▶ REQUIREMENT
Pictures stay out of the copy; set down each line of the listing below exactly.

[Extracted records]
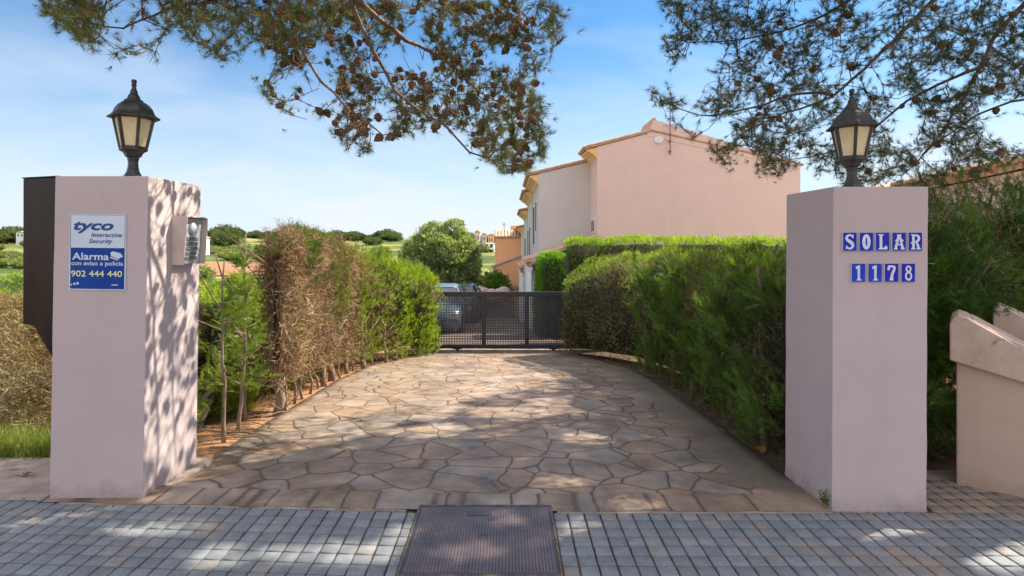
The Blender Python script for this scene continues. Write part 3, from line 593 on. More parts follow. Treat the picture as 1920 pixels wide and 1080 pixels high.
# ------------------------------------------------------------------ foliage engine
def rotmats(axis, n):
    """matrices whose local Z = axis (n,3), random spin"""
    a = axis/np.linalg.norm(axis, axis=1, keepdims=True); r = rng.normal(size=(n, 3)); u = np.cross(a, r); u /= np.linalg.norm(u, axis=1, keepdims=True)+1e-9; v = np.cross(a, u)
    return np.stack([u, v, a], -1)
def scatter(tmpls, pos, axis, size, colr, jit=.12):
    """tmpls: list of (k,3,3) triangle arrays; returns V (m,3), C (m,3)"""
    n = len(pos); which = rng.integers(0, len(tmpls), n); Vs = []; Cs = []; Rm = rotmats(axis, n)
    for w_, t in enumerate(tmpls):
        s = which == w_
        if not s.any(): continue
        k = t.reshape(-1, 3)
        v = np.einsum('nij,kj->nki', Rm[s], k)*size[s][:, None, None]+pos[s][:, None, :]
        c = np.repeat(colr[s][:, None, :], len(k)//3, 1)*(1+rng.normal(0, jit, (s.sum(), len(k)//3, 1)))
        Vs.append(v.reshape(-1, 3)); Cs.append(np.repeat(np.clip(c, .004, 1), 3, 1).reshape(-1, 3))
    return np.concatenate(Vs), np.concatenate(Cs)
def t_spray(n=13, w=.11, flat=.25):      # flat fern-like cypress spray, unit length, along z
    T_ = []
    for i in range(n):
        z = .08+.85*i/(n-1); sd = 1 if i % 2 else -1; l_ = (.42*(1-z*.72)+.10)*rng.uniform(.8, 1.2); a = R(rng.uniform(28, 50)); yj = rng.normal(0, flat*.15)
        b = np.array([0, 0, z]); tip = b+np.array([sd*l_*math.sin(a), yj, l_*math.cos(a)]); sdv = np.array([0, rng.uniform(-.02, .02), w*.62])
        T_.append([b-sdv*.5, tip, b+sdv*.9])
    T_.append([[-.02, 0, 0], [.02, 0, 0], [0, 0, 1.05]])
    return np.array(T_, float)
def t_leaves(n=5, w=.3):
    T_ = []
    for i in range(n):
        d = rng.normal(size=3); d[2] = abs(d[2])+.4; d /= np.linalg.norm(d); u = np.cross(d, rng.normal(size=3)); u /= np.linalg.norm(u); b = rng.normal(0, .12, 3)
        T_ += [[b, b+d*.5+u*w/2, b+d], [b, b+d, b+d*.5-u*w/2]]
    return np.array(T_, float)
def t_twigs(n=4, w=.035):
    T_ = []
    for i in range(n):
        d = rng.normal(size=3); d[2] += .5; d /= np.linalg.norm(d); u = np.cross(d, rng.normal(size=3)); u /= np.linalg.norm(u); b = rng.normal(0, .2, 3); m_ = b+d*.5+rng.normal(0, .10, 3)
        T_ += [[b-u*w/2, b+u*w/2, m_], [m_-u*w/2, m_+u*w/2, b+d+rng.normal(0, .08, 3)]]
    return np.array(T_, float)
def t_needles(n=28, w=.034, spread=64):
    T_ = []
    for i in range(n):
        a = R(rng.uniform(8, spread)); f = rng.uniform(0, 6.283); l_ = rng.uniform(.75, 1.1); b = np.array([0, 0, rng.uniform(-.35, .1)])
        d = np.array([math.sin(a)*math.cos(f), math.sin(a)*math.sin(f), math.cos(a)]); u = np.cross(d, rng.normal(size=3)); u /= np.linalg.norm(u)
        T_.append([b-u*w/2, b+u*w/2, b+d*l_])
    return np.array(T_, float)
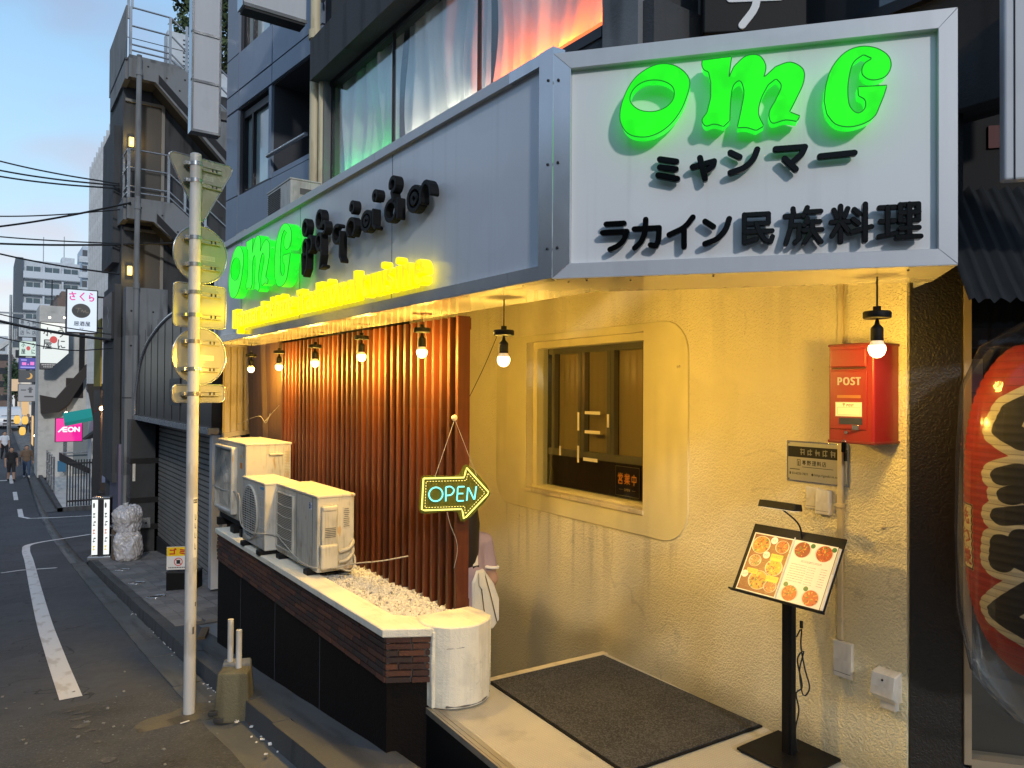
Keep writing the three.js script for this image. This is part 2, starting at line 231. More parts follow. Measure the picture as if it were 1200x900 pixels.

▶ SOLUTION TO THIS PROBLEM
The Blender Python script for this scene continues. Write part 3, from line 593 on. More parts follow. Treat the picture as 1920 pixels wide and 1080 pixels high.
# ------------------------------------------------------------------ foliage engine
def rotmats(axis, n):
    """matrices whose local Z = axis (n,3), random spin"""
    a = axis/np.linalg.norm(axis, axis=1, keepdims=True); r = rng.normal(size=(n, 3)); u = np.cross(a, r); u /= np.linalg.norm(u, axis=1, keepdims=True)+1e-9; v = np.cross(a, u)
    return np.stack([u, v, a], -1)
def scatter(tmpls, pos, axis, size, colr, jit=.12):
    """tmpls: list of (k,3,3) triangle arrays; returns V (m,3), C (m,3)"""
    n = len(pos); which = rng.integers(0, len(tmpls), n); Vs = []; Cs = []; Rm = rotmats(axis, n)
    for w_, t in enumerate(tmpls):
        s = which == w_
        if not s.any(): continue
        k = t.reshape(-1, 3)
        v = np.einsum('nij,kj->nki', Rm[s], k)*size[s][:, None, None]+pos[s][:, None, :]
        c = np.repeat(colr[s][:, None, :], len(k)//3, 1)*(1+rng.normal(0, jit, (s.sum(), len(k)//3, 1)))
        Vs.append(v.reshape(-1, 3)); Cs.append(np.repeat(np.clip(c, .004, 1), 3, 1).reshape(-1, 3))
    return np.concatenate(Vs), np.concatenate(Cs)
def t_spray(n=13, w=.11, flat=.25):      # flat fern-like cypress spray, unit length, along z
    T_ = []
    for i in range(n):
        z = .08+.85*i/(n-1); sd = 1 if i % 2 else -1; l_ = (.42*(1-z*.72)+.10)*rng.uniform(.8, 1.2); a = R(rng.uniform(28, 50)); yj = rng.normal(0, flat*.15)
        b = np.array([0, 0, z]); tip = b+np.array([sd*l_*math.sin(a), yj, l_*math.cos(a)]); sdv = np.array([0, rng.uniform(-.02, .02), w*.62])
        T_.append([b-sdv*.5, tip, b+sdv*.9])
    T_.append([[-.02, 0, 0], [.02, 0, 0], [0, 0, 1.05]])
    return np.array(T_, float)
def t_leaves(n=5, w=.3):
    T_ = []
    for i in range(n):
        d = rng.normal(size=3); d[2] = abs(d[2])+.4; d /= np.linalg.norm(d); u = np.cross(d, rng.normal(size=3)); u /= np.linalg.norm(u); b = rng.normal(0, .12, 3)
        T_ += [[b, b+d*.5+u*w/2, b+d], [b, b+d, b+d*.5-u*w/2]]
    return np.array(T_, float)
def t_twigs(n=4, w=.035):
    T_ = []
    for i in range(n):
        d = rng.normal(size=3); d[2] += .5; d /= np.linalg.norm(d); u = np.cross(d, rng.normal(size=3)); u /= np.linalg.norm(u); b = rng.normal(0, .2, 3); m_ = b+d*.5+rng.normal(0, .10, 3)
        T_ += [[b-u*w/2, b+u*w/2, m_], [m_-u*w/2, m_+u*w/2, b+d+rng.normal(0, .08, 3)]]
    return np.array(T_, float)
def t_needles(n=28, w=.034, spread=64):
    T_ = []
    for i in range(n):
        a = R(rng.uniform(8, spread)); f = rng.uniform(0, 6.283); l_ = rng.uniform(.75, 1.1); b = np.array([0, 0, rng.uniform(-.35, .1)])
        d = np.array([math.sin(a)*math.cos(f), math.sin(a)*math.sin(f), math.cos(a)]); u = np.cross(d, rng.normal(size=3)); u /= np.linalg.norm(u)
        T_.append([b-u*w/2, b+u*w/2, b+d*l_])
    return np.array(T_, float)
Keep writing the three.js script for this image. This is part 2, starting at line 231. More parts follow. Measure the picture as if it were 1200x900 pixels.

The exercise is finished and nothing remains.